■ **MATERIAL PROVIDED**

● ● ●

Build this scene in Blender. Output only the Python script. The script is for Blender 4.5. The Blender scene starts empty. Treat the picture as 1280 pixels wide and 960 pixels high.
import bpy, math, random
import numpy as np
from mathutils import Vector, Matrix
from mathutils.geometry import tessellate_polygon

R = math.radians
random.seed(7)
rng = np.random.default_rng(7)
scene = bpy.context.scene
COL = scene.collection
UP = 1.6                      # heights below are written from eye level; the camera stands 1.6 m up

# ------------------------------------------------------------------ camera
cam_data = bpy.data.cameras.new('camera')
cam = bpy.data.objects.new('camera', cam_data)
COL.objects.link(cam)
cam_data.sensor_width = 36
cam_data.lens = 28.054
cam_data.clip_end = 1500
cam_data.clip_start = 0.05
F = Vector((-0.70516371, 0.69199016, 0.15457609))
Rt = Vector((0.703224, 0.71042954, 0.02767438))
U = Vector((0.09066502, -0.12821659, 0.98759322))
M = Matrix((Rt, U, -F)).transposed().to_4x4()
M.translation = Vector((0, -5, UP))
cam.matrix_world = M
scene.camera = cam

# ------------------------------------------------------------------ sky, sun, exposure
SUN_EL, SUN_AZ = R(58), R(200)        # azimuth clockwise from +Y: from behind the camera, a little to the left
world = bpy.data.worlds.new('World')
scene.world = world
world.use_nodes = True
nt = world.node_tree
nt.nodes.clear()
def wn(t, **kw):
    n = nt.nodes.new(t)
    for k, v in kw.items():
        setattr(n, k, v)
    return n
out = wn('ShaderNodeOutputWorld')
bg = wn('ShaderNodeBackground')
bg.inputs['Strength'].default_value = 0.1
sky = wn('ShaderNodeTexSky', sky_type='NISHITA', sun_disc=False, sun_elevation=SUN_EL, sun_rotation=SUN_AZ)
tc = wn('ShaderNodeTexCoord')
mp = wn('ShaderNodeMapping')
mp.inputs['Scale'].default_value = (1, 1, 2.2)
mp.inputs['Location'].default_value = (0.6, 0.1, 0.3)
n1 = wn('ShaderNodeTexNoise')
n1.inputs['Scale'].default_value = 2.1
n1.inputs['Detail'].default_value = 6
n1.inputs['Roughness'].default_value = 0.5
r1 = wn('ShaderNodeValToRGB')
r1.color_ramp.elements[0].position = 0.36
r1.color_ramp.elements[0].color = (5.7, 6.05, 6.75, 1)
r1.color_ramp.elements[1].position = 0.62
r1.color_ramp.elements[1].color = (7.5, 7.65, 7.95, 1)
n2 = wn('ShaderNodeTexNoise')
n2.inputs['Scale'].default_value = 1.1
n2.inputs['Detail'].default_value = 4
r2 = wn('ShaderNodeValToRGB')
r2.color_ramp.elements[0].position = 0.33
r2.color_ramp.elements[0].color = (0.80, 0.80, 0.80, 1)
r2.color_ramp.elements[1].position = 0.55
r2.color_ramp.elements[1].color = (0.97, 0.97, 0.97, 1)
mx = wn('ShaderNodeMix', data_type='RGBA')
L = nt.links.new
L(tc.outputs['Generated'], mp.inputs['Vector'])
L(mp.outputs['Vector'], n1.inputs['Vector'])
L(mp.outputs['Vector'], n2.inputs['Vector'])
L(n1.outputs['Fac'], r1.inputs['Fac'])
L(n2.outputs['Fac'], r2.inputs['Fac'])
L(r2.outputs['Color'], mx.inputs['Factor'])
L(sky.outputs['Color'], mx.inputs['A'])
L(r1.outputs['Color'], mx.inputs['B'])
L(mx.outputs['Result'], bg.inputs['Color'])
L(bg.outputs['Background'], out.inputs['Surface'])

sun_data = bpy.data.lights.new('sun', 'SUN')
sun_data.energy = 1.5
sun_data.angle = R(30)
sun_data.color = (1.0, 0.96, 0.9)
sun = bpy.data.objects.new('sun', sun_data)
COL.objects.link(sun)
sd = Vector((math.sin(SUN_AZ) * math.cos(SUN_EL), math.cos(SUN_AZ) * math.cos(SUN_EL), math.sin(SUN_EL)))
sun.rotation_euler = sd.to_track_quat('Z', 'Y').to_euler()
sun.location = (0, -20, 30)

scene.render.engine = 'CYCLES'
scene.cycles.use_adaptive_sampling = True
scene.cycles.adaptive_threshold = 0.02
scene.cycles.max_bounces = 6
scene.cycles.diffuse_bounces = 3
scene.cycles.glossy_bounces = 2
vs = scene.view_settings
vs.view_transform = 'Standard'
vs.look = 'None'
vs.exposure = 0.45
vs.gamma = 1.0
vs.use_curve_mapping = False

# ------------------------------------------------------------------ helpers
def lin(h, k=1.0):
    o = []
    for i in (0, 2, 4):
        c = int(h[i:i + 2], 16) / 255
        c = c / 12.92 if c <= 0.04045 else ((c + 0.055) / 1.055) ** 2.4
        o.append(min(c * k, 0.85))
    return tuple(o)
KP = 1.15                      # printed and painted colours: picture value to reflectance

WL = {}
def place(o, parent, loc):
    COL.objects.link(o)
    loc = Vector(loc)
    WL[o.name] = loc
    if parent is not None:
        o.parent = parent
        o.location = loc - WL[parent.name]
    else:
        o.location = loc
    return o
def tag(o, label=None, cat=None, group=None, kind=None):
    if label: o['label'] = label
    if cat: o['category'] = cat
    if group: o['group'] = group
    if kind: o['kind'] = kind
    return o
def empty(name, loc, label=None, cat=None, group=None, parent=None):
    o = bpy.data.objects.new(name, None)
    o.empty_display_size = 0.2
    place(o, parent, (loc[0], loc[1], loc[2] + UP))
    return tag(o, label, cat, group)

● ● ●

Using the listing above, reproduce each line without omission.

Build this scene in Blender. Output only the Python script. The script is for Blender 4.5. The Blender scene starts empty. Treat the picture as 1280 pixels wide and 960 pixels high.
import bpy, math, random
import numpy as np
from mathutils import Vector, Matrix
from mathutils.geometry import tessellate_polygon

R = math.radians
random.seed(7)
rng = np.random.default_rng(7)
scene = bpy.context.scene
COL = scene.collection
UP = 1.6                      # heights below are written from eye level; the camera stands 1.6 m up

# ------------------------------------------------------------------ camera
cam_data = bpy.data.cameras.new('camera')
cam = bpy.data.objects.new('camera', cam_data)
COL.objects.link(cam)
cam_data.sensor_width = 36
cam_data.lens = 28.054
cam_data.clip_end = 1500
cam_data.clip_start = 0.05
F = Vector((-0.70516371, 0.69199016, 0.15457609))
Rt = Vector((0.703224, 0.71042954, 0.02767438))
U = Vector((0.09066502, -0.12821659, 0.98759322))
M = Matrix((Rt, U, -F)).transposed().to_4x4()
M.translation = Vector((0, -5, UP))
cam.matrix_world = M
scene.camera = cam

# ------------------------------------------------------------------ sky, sun, exposure
SUN_EL, SUN_AZ = R(58), R(200)        # azimuth clockwise from +Y: from behind the camera, a little to the left
world = bpy.data.worlds.new('World')
scene.world = world
world.use_nodes = True
nt = world.node_tree
nt.nodes.clear()
def wn(t, **kw):
    n = nt.nodes.new(t)
    for k, v in kw.items():
        setattr(n, k, v)
    return n
out = wn('ShaderNodeOutputWorld')
bg = wn('ShaderNodeBackground')
bg.inputs['Strength'].default_value = 0.1
sky = wn('ShaderNodeTexSky', sky_type='NISHITA', sun_disc=False, sun_elevation=SUN_EL, sun_rotation=SUN_AZ)
tc = wn('ShaderNodeTexCoord')
mp = wn('ShaderNodeMapping')
mp.inputs['Scale'].default_value = (1, 1, 2.2)
mp.inputs['Location'].default_value = (0.6, 0.1, 0.3)
n1 = wn('ShaderNodeTexNoise')
n1.inputs['Scale'].default_value = 2.1
n1.inputs['Detail'].default_value = 6
n1.inputs['Roughness'].default_value = 0.5
r1 = wn('ShaderNodeValToRGB')
r1.color_ramp.elements[0].position = 0.36
r1.color_ramp.elements[0].color = (5.7, 6.05, 6.75, 1)
r1.color_ramp.elements[1].position = 0.62
r1.color_ramp.elements[1].color = (7.5, 7.65, 7.95, 1)
n2 = wn('ShaderNodeTexNoise')
n2.inputs['Scale'].default_value = 1.1
n2.inputs['Detail'].default_value = 4
r2 = wn('ShaderNodeValToRGB')
r2.color_ramp.elements[0].position = 0.33
r2.color_ramp.elements[0].color = (0.80, 0.80, 0.80, 1)
r2.color_ramp.elements[1].position = 0.55
r2.color_ramp.elements[1].color = (0.97, 0.97, 0.97, 1)
mx = wn('ShaderNodeMix', data_type='RGBA')
L = nt.links.new
L(tc.outputs['Generated'], mp.inputs['Vector'])
L(mp.outputs['Vector'], n1.inputs['Vector'])
L(mp.outputs['Vector'], n2.inputs['Vector'])
L(n1.outputs['Fac'], r1.inputs['Fac'])
L(n2.outputs['Fac'], r2.inputs['Fac'])
L(r2.outputs['Color'], mx.inputs['Factor'])
L(sky.outputs['Color'], mx.inputs['A'])
L(r1.outputs['Color'], mx.inputs['B'])
L(mx.outputs['Result'], bg.inputs['Color'])
L(bg.outputs['Background'], out.inputs['Surface'])

sun_data = bpy.data.lights.new('sun', 'SUN')
sun_data.energy = 1.5
sun_data.angle = R(30)
sun_data.color = (1.0, 0.96, 0.9)
sun = bpy.data.objects.new('sun', sun_data)
COL.objects.link(sun)
sd = Vector((math.sin(SUN_AZ) * math.cos(SUN_EL), math.cos(SUN_AZ) * math.cos(SUN_EL), math.sin(SUN_EL)))
sun.rotation_euler = sd.to_track_quat('Z', 'Y').to_euler()
sun.location = (0, -20, 30)

scene.render.engine = 'CYCLES'
scene.cycles.use_adaptive_sampling = True
scene.cycles.adaptive_threshold = 0.02
scene.cycles.max_bounces = 6
scene.cycles.diffuse_bounces = 3
scene.cycles.glossy_bounces = 2
vs = scene.view_settings
vs.view_transform = 'Standard'
vs.look = 'None'
vs.exposure = 0.45
vs.gamma = 1.0
vs.use_curve_mapping = False

# ------------------------------------------------------------------ helpers
def lin(h, k=1.0):
    o = []
    for i in (0, 2, 4):
        c = int(h[i:i + 2], 16) / 255
        c = c / 12.92 if c <= 0.04045 else ((c + 0.055) / 1.055) ** 2.4
        o.append(min(c * k, 0.85))
    return tuple(o)
KP = 1.15                      # printed and painted colours: picture value to reflectance

WL = {}
def place(o, parent, loc):
    COL.objects.link(o)
    loc = Vector(loc)
    WL[o.name] = loc
    if parent is not None:
        o.parent = parent
        o.location = loc - WL[parent.name]
    else:
        o.location = loc
    return o
def tag(o, label=None, cat=None, group=None, kind=None):
    if label: o['label'] = label
    if cat: o['category'] = cat
    if group: o['group'] = group
    if kind: o['kind'] = kind
    return o
def empty(name, loc, label=None, cat=None, group=None, parent=None):
    o = bpy.data.objects.new(name, None)
    o.empty_display_size = 0.2
    place(o, parent, (loc[0], loc[1], loc[2] + UP))
    return tag(o, label, cat, group)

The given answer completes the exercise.